El afán de ser otro, un cierto espíritu de suplantación y de impostura, identifican las historias de sus dos novelas. Pero lo que en Los años falsos (1982) se presenta como la asunción del rol del padre muerto, afán que llega al extremo patético de que Luis Alfonso herede hasta a la amante del progenitor, en su novela mejor concebida, El libro vacío (1958), el protagonista (pues ambas son novelas-de-personaje) encarna un asunto de mayor monta y más intensa intimidad: la del escritor que no escribe, la de quien se cree destinado a pergeñar una historia que nunca empieza o, más bien, que registra apenas en cuadernos, apuntes y bosquejos –siempre insuficientes– de sí mismo y su entorno.
A la manera de Pedro Páramo, la novela está conformada menos por capítulos que por segmentos secuenciales en los que el narrador, José García (el nombre más común del padrón electoral –o casi–, el más anónimo de tan frecuente) confiesa que escribe en dos libros: en el que leemos, que es el borrador, y en otro al que traslada lo que aprueba del primero y que va quedando casi vacío. La novela, pues, es la historia del fracaso de escribirla, idea fecunda y llena de esguinces que, al mismo tiempo, es un ejercicio activo de disociación, escritura esquizofrenizante de dos yos que combaten: el que no debe escribir porque, según confiesa, no sabe cómo, y el que se enfrasca en la tarea “porque lo necesito, aun cuando sea para confesar que no sé hacerlo”. Entre los dos y de sus vaivenes se construye la trama de la novela, que recuerda el viejo aforismo de Plinio, la recomendación al escritor en ciernes: “Si adviertes que no tienes nada que decir, di eso, ‘que no tienes nada que escribir’, por escrito.”

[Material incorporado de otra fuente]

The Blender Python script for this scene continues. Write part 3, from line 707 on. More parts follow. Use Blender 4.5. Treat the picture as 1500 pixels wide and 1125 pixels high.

El asunto de El libro vacío, su mismo título, son de tal riqueza que es casi imperdonable que el texto no se haya vuelto ya no digamos una novela sustancial en la historia literaria mexicana (que lo es, aunque carezca del reconocimiento que merece), sino incluso que no haya adquirido esa condición vicaria de “libro de culto” en su radiografía de una interioridad que quiere dar consigo misma, verdadera exploración ontológica del ser creador y de la persistencia, la inevitabilidad de la escritura. Y esto, además, porque la desnudez estilística de sus veintinueve fragmentos encuentra siempre la manera más sencilla de decir las cosas. No se trata de una novela que, dado su asunto, requiera del lector ciertas inquietudes filosóficas o laboriosidades metafísicas. En “Carta” de Octavio Paz, simple acuse de recibo que la autora decidió convertir en el prefacio por así decirlo oficial de su libro, el poeta señala entre las virtudes más estimables de la novela su ternura sincera, su sentido tan vivo y tan directo de la individualidad del que escribe, de quien entabla una batalla cuerpo a cuerpo con el lenguaje para obligar al vacío
a decirse.
Esta historia de una vacuidad personal, anterior en una década a las ficciones de José Agustín, Gustavo Sainz y el inolvidable Parménides mexicano, no es literatura de la onda sino más bien de la honda, siendo su hondura de una complejidad tan legible que este canto en prosa de José García alcanza esa voz que Joyce reconoció como la de H.M.C, here comes everybody, la de un destino que es como el de todos pero al que es tan difícil acceder si no se es un versado retratista de la intimidad.